Mitigating climate change: renewables in the EU

Manjola Banja
Fabio Monforti-Ferrario
Katalin Bódis
Albana Kona
Arnulf Jäger-Waldau
Nigel Taylor
Jean-Francois Dallemand
Policies and Targets
Energy Generation and Distribution

The energy sector accounts for the lion’s share (55 %) of greenhouse gas emissions in the European Union (EU). While EU emissions had fallen by 22.1 % in 2015 compared with 1990, and continue to fall, the bloc’s economy grew by 27 % over that period. Since the Renewable Energy Directive (RED) entered into force, use of renewables has continued to grow in the 3 EU sectors that consume most energy (electricity, heating/ cooling and transport). This has done much to cut emissions. While the renewable share in gross final energy consumption rose from 12.4 % in 2009 to almost 17 % in 2015, the EU GHG emissions savings through renewables rose year-on-year by an annual average of 9 %. Fossil fuels are increasingly being displaced by renewables. The displacement between 1990 and 2015 amounted to 139 Mtoe equal to 11.5 % of the gross inland consumption of fossil fuels. The electricity sector accounted for almost 40 % of this displacement, with rapidly growing new technologies such as wind and photovoltaics accounting for almost 18 % of total fossil fuel displacement.
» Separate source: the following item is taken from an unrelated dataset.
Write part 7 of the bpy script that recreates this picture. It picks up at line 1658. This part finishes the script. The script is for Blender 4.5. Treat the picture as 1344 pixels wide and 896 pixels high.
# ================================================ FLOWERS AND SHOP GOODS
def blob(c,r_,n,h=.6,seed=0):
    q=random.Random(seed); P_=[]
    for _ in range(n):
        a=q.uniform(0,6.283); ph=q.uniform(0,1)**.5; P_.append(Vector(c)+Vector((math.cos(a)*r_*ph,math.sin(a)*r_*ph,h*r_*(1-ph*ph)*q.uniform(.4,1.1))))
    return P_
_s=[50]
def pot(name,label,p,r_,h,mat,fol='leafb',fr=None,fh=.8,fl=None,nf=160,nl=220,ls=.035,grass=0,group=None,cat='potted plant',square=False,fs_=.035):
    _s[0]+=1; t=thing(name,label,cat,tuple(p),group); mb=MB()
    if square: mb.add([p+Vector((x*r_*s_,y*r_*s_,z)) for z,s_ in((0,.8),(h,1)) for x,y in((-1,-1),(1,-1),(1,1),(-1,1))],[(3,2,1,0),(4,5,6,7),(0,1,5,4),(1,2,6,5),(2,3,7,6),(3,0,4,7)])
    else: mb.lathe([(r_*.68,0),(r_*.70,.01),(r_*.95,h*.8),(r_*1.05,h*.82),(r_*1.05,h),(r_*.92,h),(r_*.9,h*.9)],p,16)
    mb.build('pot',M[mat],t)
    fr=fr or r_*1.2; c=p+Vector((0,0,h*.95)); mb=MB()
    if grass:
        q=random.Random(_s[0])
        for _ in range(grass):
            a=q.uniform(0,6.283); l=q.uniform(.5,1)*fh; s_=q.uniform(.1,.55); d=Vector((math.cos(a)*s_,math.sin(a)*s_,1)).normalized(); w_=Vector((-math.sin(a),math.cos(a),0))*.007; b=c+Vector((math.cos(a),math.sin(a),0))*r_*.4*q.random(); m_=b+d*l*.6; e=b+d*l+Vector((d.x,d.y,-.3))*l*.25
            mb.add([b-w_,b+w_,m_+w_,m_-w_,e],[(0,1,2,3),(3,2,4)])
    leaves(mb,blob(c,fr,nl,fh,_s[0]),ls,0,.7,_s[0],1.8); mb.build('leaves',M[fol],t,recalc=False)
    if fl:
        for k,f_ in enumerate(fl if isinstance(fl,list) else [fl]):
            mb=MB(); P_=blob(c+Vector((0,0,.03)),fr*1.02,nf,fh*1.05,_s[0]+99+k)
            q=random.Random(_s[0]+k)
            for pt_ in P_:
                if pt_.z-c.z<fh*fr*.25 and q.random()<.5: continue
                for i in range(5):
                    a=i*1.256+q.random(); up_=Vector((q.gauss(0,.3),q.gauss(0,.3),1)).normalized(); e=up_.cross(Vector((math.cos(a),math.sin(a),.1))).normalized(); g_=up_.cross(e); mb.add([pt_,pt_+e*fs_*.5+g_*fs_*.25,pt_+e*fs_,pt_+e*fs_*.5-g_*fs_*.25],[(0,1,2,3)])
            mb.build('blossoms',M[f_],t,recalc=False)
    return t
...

Without renewable energy sources, total emissions in the EU would have been 8.7 % higher in 2009, 13.8 % higher in 2014 and 14.4 % higher in 2015. This report represents an integrated analysis and provides: (i) a concise overview of carbon dioxide (CO2 ) and aggregated emissions (in both the ETS and the ESD sectors), including recent trends in the EU as a whole, and in individual EU countries; (ii) an assessment of the role played by renewables in mitigating climate change in the EU and individual countries between 2009 and 2014; and (iii) a proxy estimate of emissions savings through the use of renewables in 2015.